答えは意外と簡単で、“反抗期に至る事が出来なかったから”。
母親が毎日楽しそうに笑っていて、自分の人生を満喫している家庭であれば、問題なく反抗期を迎える事が出来る。
ちなみに、“毎日楽しそうに笑う母親”というのはカラッと怒って、ワッと泣いて、すぐ立ち直って笑顔を浮かべる母親の事だ。
四六時中愛想笑いをしている母親とは違う。
そして、このタイプの母親はすぐ立ち直るので子供は強いと認識するし、愛想笑いではない本気の笑顔を向けてくれるので、子供は“母親の愛と母親との絆が絶対に途切れる事が無いと確信する”。
だから、このタイプは安心して反抗期に進む事が出来る。
・母親は自分が多少の暴言を吐いた程度では絶対に折れないし、仮に折れても立ち上がる強さを母親は持っている。
・自分が多少の暴言を吐いたとしても、母親は自分を愛し続けてくれるし、その程度で途切れる程、自分と母親の絆は脆くはない。
こんな
『母親の強さに対する信頼』
『母親の愛に対する信頼』
『母親との絆に対する信頼』
が、あるからこそ。
安心して反抗期を迎える事が出来る。
逆に言えば、母親への『信頼』と『安心感』がなければ、反抗期を迎える事が出来ないのだ。
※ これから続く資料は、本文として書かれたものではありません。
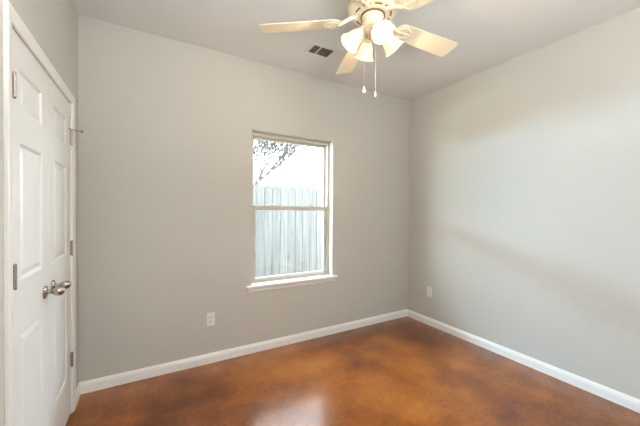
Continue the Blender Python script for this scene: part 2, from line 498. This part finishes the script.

常に怒っていたり、悲痛な表情を浮かべていたり、愚痴をこぼしている母親とは、この『信頼関係』と『安心感』が築けないのだ。
このタイプの母親に育てられた子供は、
『母親は自分の生殺与奪を握っている』
という恐怖感に支配される。
つまり、
・母親に逆らう事(嫌われる事)は殺されるのと同じ
・母親が自分の言葉に傷つくのも殺されるのと同じ(生殺与奪を握っている母親が死ねば、当然自分も死ぬ……という感覚に苛まれるから)
であるので、反抗期を迎える事が出来ないのだ。
反抗期を迎える事が出来なかった場合、【母親は神】のままだ。
反抗期を迎える事が出来なかった子供は、【母親は人間】だと認識することが出来ない。
つまり、母親の言葉は神の言葉なのだ。
神の言葉だから、絶対に守らなければならない。
『あんたは幸せになれない』
という言葉でも、神(=母親)の言葉は守らなければならない。
自分の生殺与奪を握る神(=母親)の言葉なのだ、守らなければ、従わなければ自分は死ぬのだ。
だから縛られてしまう。
【母の呪い】の正体だ。
*
『あさイチ』では、博多大吉氏の
「FAXを紹介したということで、これをもって呪いが解けたということで、よろしくお願い致します。お幸せに」
という言葉で終わっている。
実際、反響も大きく、
「私も【母の呪い】が解けた」
という声がネットやSNSから上がった。
ただ…………残念ながら、
“呪いは解けていない”。
反抗期を経て、【母親は人間】だと認識しなければ、呪いは解けないのだ。
母親の言葉を【呪い】と断じている時点で、解けていない。
母親が、人外の何か(=神)であるから、【呪い】という言葉が出る。
【呪い】という言葉を使ってしまっている時点で、あなたにとってはまだ【母親は神】だし、人生を母親に支配されてしまっている。
真の意味で【母の呪い】を解く為には、母親と向き合わなければならない。
『あさイチ』は“解決”ではなく、“問題提起”だったのだ。